A intolerância, um exercício de ignorância, misturado à virulência com pitadas de falta de inteligência, caiu no pulo do gato. As reações foram truculentas e previsíveis. As manifestações de homofobia, apoiadas no moralismo religioso, saltaram como veias alérgicas. Os preconceituosos de Bíblia nas mãos – desconfio que leram, mas não entenderam – fizeram exatamente aquilo que a empresa de cosméticos desejava.
A informação deixou de ser necessária há décadas na Publicidade, salvo certos segmentos como o varejo. Na Era da Imagem, a ordem é envolvimento emocional. Mais do que dados sobre a marca e o produto, a obviedade é fazer com que o consumidor traga as mercadorias para dentro de casa. Defenda-as. Integre-as às próprias lembranças. Chame-as pelo nome a ponto de considerá-las parentes. E, acima de tudo, rejeite a concorrência. Como a Coca-Cola e a campanha pela refeição em família!
O Boticário conseguiu o que queria. Não tinha como medir o tamanho da tempestade, mas poderia prevê-la. Em primeiro lugar, visibilidade para a marca. Depois, o apoio incondicional de consumidores, que elevaram a imagem da empresa ao defendê-la contra os inquisidores medievais. E, por tudo isso, os cifrões deverão se multiplicar em sua conta bancária, no mínimo, até dia 12 de junho. Comprar no Boticário, para os ingênuos, virou ato político.

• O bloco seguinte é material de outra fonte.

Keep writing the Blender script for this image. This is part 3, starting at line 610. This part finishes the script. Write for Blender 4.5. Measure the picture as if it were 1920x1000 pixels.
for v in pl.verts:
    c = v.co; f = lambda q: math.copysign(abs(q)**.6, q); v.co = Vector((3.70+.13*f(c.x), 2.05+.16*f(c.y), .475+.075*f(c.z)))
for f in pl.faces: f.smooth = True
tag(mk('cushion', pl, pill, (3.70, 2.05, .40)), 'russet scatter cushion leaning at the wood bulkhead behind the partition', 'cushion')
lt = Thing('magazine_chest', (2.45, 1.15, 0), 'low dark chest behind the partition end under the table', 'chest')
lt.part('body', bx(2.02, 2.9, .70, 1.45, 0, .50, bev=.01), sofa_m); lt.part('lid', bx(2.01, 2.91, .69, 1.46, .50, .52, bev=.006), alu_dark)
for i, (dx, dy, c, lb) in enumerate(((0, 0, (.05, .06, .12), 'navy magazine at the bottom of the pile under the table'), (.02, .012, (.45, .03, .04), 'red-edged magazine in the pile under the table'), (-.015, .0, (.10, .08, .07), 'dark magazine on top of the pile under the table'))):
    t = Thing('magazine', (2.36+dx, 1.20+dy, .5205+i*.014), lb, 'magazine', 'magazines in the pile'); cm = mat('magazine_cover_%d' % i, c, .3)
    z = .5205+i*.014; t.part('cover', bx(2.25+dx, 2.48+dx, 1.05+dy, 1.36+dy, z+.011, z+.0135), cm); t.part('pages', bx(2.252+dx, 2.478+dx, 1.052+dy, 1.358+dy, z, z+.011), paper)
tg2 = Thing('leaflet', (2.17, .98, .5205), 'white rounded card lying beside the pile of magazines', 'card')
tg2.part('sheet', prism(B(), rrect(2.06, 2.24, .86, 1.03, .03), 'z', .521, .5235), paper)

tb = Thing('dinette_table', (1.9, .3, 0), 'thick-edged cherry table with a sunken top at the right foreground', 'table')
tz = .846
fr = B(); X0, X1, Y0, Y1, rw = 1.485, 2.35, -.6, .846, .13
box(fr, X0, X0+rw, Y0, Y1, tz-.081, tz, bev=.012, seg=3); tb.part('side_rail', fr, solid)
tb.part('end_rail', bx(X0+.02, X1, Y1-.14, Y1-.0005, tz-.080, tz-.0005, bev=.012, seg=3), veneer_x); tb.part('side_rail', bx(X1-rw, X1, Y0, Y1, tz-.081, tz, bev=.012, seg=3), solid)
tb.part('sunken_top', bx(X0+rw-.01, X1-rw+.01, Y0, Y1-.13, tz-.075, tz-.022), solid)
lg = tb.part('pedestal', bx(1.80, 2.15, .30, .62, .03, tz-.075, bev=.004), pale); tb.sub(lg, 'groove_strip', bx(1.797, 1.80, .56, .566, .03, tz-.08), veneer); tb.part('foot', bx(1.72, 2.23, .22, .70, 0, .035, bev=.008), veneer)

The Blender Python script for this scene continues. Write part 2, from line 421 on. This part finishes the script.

Os intolerantes, agarrados à escuridão da própria visão de mundo e ao individualismo, são os melhores servos pela incapacidade de se colocar no lugar do outro. São os melhores servos porque tagarelam como matracas as palavras de um líder religioso repleto de interesses político-econômicos. São os melhores servos porque dão visibilidade a uma empresa, que lucrará como poucas vezes em sua história.
Homofóbicos, essa semana seu Deus chamado Mercado se perfumou com O Boticário. Sentiu a fragrância? Feliz Dia dos Namorados!
Sensacional! O que me preocupa (e talvez eu seja parte dos ingênuos) é que, agora, existe o meme "Raio Boticarizador", que gayzifica uma imagem, uma figura, uma pessoa. E, com isso (não só com isso, é apenas um indício, óbvio, o mundo não são os memes do Facebook), O Boticário pode ficar estigmatizado como uma marca gay. E apenas gay. É meu medo. Não que seja um pejorativo. Mas é que eu adoro as colônias Dimitri, Egeo, assim como sempre usei Oops,Quasar e Aqua Brasilis. E agora, será que eu sou gay?